- **Short task**: Gather all lines from the material that contain "writing".

- **The records**:
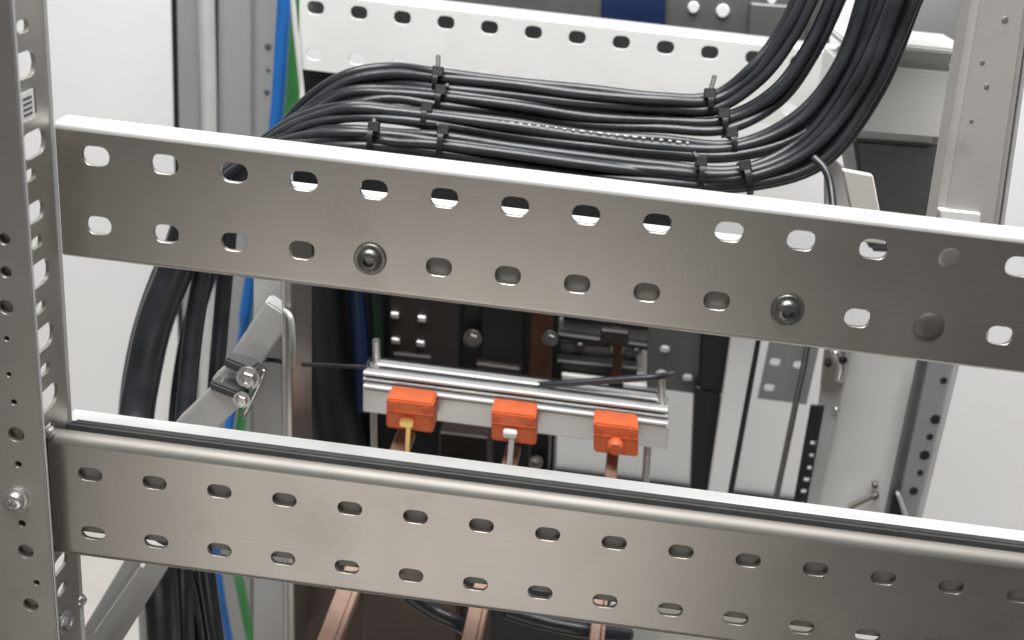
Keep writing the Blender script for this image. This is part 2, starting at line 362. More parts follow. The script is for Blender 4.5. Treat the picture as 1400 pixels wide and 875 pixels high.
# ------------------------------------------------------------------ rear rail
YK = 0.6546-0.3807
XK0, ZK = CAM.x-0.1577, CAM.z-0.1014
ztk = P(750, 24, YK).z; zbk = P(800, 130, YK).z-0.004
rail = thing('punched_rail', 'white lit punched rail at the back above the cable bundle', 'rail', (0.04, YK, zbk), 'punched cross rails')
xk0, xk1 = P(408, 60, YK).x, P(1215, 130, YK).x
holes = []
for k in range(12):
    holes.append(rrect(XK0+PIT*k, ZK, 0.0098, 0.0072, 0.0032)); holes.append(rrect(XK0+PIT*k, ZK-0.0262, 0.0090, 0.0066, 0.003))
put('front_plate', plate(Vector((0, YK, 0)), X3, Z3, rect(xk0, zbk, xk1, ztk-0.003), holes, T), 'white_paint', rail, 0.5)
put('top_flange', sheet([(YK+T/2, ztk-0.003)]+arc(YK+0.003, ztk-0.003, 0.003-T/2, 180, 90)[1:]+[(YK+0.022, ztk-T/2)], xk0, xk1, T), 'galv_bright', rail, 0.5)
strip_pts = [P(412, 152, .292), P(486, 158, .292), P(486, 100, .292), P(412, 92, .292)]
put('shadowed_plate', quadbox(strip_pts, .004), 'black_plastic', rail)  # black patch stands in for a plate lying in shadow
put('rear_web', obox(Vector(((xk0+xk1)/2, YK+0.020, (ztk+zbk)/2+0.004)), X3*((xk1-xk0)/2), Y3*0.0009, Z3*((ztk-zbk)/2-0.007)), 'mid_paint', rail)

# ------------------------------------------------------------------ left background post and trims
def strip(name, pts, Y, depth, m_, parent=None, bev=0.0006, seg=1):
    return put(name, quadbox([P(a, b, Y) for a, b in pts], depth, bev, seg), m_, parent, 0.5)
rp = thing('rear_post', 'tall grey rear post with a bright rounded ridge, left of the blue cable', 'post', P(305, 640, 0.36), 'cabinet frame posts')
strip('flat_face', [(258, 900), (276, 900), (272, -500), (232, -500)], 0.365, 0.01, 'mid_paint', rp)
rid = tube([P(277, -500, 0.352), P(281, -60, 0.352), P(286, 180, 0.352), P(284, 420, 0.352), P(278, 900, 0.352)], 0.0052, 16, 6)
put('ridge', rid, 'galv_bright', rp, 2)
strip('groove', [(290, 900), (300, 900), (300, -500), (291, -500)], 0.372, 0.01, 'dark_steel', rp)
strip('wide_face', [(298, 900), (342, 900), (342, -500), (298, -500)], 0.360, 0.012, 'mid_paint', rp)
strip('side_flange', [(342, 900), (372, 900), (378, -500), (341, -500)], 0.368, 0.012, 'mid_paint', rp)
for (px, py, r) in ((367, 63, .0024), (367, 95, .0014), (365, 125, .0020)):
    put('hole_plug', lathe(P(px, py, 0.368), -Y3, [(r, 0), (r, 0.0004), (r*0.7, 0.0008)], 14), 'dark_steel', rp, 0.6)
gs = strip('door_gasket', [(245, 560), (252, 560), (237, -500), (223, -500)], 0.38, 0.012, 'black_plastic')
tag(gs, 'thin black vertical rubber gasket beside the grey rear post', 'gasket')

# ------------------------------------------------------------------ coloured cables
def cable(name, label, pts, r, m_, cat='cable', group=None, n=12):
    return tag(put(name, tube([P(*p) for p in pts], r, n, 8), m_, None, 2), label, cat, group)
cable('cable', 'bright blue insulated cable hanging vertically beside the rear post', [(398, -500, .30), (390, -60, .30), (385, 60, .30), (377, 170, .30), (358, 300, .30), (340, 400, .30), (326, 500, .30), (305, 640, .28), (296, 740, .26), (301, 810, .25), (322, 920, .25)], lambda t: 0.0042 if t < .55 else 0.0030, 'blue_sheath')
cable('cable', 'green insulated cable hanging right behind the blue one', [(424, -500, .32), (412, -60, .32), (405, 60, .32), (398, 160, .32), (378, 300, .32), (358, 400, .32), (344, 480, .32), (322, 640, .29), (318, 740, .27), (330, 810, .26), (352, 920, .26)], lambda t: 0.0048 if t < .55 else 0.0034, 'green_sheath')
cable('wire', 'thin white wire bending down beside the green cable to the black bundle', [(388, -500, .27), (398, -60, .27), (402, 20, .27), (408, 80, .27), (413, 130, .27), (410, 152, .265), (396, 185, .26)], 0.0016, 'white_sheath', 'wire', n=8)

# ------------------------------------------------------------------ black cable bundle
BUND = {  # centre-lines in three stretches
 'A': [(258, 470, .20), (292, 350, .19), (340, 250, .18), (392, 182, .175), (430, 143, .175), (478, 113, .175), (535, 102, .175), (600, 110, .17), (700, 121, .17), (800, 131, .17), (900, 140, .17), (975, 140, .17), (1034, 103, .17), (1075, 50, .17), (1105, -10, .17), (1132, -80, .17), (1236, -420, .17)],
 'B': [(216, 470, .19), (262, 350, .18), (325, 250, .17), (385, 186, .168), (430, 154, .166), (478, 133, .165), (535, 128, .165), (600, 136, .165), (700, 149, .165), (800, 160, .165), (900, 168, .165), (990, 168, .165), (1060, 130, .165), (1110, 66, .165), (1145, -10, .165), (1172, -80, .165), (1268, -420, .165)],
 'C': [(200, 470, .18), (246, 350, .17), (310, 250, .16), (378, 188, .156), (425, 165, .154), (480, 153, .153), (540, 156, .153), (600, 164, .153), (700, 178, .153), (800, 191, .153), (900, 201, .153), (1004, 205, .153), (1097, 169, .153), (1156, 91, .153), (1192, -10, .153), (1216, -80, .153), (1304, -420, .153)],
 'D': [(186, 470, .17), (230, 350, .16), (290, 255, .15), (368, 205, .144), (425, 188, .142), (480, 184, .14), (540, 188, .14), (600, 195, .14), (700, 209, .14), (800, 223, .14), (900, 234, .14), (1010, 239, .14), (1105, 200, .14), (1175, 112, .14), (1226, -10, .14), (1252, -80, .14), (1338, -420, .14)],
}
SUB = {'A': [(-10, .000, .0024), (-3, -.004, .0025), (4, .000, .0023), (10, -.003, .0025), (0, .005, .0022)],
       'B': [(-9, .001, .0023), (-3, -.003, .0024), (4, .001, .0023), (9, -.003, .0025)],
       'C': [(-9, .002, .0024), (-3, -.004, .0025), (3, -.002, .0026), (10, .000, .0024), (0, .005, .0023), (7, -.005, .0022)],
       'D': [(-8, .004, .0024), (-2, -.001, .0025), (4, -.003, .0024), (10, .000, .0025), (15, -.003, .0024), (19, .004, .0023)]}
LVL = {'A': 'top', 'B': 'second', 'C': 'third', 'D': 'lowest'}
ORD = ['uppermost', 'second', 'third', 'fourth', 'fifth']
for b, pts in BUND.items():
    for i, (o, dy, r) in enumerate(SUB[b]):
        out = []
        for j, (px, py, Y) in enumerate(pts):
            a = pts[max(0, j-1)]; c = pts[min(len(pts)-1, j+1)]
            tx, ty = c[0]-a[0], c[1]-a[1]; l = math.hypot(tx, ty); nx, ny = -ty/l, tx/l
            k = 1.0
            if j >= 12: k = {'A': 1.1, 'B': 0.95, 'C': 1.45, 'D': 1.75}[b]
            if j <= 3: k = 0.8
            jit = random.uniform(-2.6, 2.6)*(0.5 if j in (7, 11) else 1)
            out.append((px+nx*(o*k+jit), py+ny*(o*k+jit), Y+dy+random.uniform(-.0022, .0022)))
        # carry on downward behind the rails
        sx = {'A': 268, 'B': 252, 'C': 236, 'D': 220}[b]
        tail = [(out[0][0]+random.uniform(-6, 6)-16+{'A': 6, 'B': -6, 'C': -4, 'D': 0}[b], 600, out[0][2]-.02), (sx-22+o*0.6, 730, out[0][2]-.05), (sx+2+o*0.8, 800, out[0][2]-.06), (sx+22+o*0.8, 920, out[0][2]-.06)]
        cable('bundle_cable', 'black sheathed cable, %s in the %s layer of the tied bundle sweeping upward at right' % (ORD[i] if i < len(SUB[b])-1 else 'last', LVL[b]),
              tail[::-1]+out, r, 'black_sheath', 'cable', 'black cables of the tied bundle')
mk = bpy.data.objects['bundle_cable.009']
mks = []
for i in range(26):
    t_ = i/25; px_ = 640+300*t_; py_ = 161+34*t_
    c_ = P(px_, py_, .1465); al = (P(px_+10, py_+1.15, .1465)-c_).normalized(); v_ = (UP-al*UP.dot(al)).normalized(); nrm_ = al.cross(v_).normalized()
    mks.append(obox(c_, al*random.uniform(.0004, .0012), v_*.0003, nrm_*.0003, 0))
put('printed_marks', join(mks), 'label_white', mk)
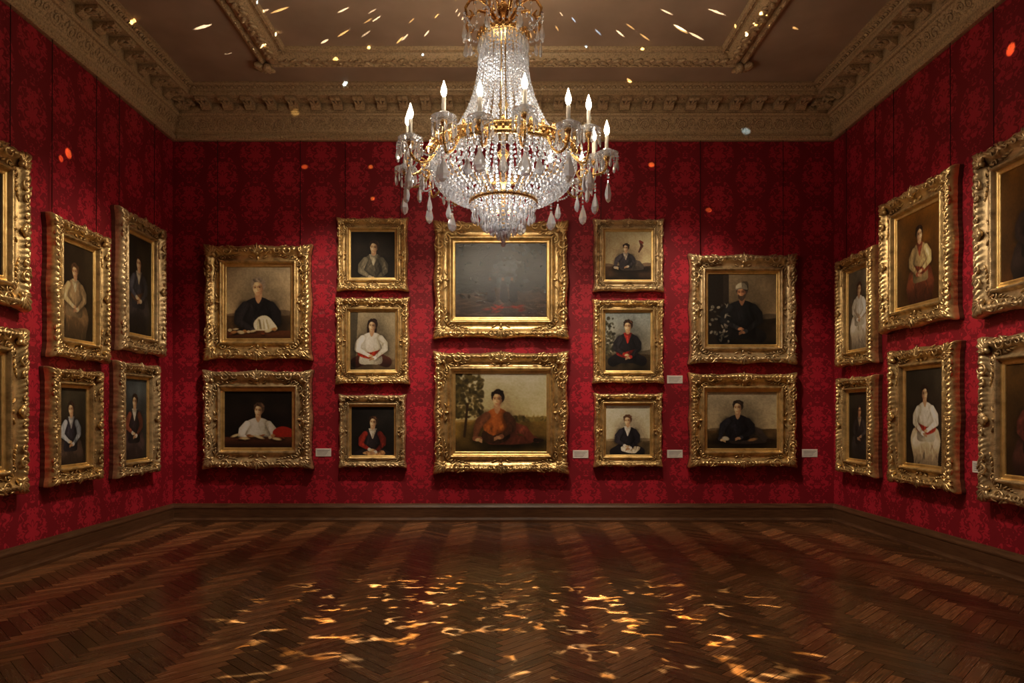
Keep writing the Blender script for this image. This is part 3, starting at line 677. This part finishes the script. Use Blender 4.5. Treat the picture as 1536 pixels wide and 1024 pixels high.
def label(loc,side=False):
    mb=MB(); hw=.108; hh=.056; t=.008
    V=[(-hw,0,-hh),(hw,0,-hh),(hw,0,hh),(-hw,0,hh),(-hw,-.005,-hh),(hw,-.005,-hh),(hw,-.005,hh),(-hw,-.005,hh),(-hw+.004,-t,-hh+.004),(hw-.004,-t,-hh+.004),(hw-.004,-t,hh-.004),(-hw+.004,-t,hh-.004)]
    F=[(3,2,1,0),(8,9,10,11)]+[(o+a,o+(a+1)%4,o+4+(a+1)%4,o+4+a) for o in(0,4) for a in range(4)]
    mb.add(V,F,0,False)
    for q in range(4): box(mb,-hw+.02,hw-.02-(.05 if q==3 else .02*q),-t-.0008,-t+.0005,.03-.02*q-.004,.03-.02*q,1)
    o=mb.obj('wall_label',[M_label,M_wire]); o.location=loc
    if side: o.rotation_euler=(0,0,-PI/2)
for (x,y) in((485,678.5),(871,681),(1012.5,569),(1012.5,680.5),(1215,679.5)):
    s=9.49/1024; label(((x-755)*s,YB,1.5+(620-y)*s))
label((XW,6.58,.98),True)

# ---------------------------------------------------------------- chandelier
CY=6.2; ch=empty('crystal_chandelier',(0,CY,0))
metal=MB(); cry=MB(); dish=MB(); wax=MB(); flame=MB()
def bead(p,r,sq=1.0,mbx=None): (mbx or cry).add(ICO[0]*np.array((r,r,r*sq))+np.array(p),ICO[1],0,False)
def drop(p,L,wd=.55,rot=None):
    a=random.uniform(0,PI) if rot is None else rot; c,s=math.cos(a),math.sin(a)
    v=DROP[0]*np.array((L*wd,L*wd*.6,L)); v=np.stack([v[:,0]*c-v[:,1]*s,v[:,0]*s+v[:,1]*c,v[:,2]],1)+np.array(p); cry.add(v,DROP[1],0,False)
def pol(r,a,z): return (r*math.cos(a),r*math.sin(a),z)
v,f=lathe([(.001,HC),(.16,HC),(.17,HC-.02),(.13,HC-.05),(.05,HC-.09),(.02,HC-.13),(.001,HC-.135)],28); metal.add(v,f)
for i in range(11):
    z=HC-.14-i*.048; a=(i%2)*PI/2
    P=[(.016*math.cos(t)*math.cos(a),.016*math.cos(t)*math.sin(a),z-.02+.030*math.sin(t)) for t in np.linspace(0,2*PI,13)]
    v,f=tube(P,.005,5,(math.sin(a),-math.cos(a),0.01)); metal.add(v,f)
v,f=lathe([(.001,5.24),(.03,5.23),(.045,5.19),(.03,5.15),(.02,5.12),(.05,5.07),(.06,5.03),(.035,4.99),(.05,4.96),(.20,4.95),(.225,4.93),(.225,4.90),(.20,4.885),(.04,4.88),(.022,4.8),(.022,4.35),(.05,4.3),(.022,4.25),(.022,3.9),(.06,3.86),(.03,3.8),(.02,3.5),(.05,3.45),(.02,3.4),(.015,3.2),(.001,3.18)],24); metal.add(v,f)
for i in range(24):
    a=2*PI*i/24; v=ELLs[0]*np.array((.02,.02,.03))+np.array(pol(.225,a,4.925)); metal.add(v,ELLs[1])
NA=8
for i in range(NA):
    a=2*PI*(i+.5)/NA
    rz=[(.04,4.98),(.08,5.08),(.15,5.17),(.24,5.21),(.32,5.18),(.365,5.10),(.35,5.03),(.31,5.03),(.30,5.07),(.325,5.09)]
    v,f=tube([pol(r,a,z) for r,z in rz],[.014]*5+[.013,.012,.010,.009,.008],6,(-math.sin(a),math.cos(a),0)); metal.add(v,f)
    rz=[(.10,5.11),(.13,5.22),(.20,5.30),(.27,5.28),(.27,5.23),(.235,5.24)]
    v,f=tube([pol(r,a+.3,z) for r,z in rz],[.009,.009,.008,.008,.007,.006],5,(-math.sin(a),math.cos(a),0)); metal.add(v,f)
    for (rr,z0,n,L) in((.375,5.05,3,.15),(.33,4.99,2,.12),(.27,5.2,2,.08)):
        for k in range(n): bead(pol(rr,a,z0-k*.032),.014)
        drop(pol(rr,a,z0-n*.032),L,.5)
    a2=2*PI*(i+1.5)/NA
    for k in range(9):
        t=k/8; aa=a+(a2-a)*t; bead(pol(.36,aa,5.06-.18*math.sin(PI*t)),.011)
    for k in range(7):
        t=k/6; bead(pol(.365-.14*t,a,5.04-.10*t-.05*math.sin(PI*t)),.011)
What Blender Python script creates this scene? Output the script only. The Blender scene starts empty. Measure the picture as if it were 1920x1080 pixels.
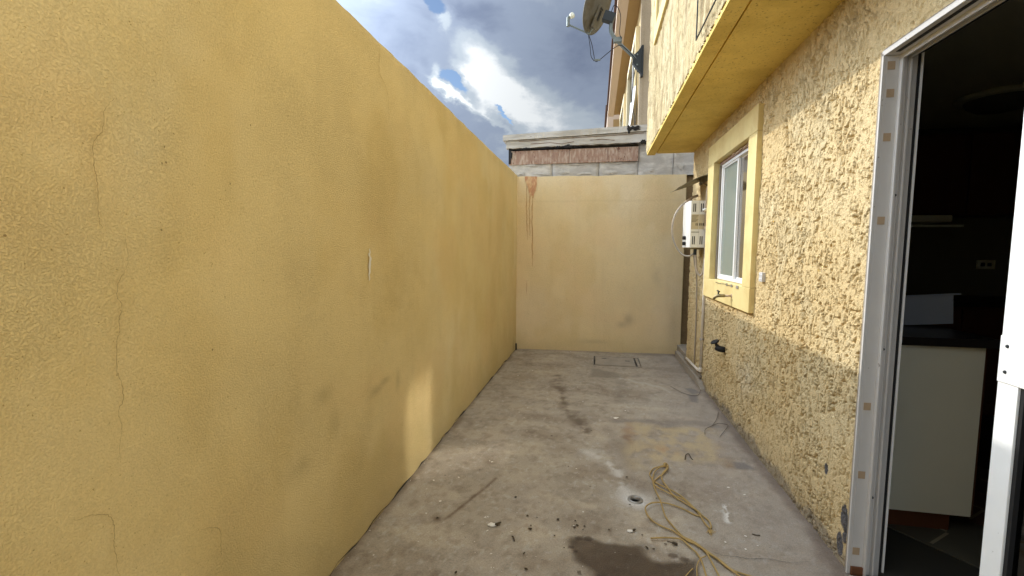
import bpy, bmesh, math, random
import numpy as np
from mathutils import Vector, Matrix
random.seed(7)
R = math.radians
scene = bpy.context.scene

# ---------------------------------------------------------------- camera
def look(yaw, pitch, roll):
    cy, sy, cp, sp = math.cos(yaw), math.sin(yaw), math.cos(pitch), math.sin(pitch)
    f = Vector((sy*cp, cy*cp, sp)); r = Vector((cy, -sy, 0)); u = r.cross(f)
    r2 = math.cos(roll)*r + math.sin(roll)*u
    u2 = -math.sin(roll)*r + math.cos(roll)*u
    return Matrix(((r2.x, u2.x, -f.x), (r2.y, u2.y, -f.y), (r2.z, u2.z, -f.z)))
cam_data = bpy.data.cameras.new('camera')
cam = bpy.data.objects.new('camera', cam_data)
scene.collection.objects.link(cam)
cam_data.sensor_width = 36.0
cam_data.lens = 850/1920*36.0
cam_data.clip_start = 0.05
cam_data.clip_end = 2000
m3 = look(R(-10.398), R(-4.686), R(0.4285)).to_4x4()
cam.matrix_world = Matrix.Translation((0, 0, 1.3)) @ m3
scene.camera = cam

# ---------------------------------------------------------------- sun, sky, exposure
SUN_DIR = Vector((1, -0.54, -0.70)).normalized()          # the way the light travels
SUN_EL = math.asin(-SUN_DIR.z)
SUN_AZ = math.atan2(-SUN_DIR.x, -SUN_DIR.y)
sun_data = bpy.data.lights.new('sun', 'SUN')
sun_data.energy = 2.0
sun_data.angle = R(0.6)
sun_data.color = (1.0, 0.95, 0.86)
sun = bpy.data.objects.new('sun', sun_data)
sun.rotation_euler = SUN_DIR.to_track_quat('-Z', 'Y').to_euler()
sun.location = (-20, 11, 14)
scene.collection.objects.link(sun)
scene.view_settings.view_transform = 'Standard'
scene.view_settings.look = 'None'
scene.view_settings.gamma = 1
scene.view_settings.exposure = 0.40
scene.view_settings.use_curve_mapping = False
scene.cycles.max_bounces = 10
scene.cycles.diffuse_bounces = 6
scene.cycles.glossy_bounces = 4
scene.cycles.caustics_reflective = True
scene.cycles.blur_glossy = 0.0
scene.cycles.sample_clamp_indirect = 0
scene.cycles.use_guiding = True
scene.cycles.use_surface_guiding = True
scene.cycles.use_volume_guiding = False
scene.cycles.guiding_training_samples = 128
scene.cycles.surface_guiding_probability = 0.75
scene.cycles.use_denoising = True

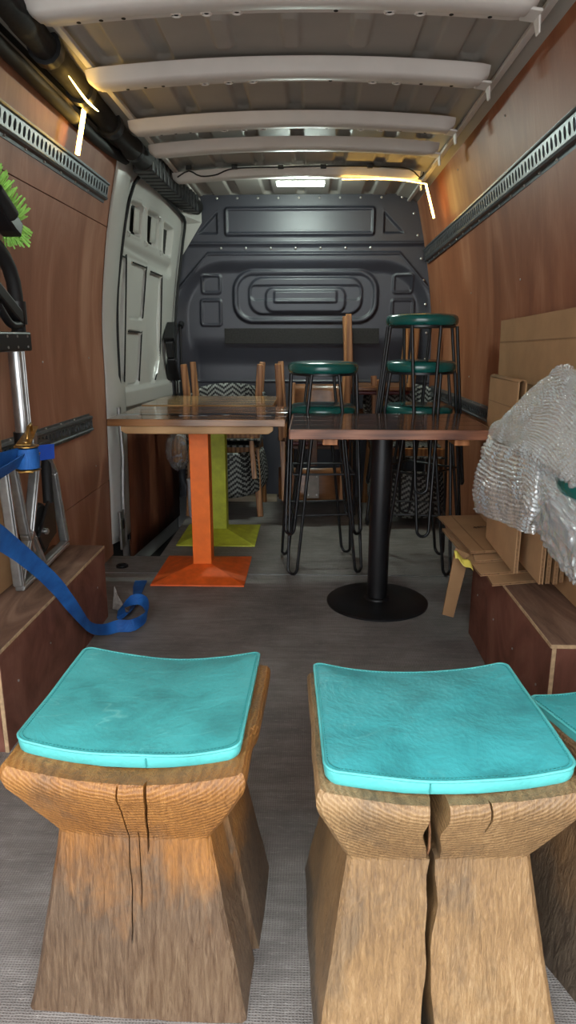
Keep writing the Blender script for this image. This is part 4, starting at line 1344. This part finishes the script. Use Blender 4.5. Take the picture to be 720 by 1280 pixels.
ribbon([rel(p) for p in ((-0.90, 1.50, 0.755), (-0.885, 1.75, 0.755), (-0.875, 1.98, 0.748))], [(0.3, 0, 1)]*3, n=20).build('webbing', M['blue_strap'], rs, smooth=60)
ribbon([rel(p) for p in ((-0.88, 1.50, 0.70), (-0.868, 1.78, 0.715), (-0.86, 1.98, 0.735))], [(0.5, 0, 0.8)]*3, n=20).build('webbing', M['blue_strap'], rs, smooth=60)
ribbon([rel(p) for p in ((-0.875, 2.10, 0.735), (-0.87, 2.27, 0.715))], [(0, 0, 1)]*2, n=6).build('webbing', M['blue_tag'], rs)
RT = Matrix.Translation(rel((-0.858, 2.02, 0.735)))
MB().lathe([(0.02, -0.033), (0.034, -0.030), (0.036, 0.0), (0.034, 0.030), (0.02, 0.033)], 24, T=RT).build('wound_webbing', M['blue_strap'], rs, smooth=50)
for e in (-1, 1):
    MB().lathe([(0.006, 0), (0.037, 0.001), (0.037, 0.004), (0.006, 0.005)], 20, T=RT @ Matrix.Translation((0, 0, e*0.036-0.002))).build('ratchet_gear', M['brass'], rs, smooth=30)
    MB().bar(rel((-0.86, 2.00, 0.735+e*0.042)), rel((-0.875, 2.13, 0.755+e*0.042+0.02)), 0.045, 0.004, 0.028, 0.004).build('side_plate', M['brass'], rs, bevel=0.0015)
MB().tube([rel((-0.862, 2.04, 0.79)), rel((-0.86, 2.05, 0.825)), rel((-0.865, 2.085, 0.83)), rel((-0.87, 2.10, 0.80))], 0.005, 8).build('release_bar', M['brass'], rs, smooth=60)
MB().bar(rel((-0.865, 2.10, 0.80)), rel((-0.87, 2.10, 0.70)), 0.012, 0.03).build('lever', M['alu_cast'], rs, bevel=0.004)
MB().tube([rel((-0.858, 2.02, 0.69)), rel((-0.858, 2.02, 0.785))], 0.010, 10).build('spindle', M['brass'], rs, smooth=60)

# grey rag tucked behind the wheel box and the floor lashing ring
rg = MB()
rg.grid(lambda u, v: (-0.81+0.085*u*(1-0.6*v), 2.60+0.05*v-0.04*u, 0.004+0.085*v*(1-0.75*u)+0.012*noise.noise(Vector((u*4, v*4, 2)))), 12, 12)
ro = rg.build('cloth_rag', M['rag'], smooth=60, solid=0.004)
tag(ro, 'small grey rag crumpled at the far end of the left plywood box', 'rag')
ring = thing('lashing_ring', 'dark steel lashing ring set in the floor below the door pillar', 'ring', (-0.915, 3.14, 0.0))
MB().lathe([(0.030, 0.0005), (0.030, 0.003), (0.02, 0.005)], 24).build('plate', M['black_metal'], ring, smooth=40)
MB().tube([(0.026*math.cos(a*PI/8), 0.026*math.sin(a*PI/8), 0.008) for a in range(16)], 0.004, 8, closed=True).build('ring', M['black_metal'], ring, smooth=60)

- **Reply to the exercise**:
Keep writing the Blender script for this image. This is part 2, starting at line 362. More parts follow. The script is for Blender 4.5. Treat the picture as 1400 pixels wide and 875 pixels high.
Keep writing the Blender script for this image. This is part 3, starting at line 677. This part finishes the script. Use Blender 4.5. Treat the picture as 1536 pixels wide and 1024 pixels high.
Keep writing the Blender script for this image. This is part 4, starting at line 1344. This part finishes the script. Use Blender 4.5. Take the picture to be 720 by 1280 pixels.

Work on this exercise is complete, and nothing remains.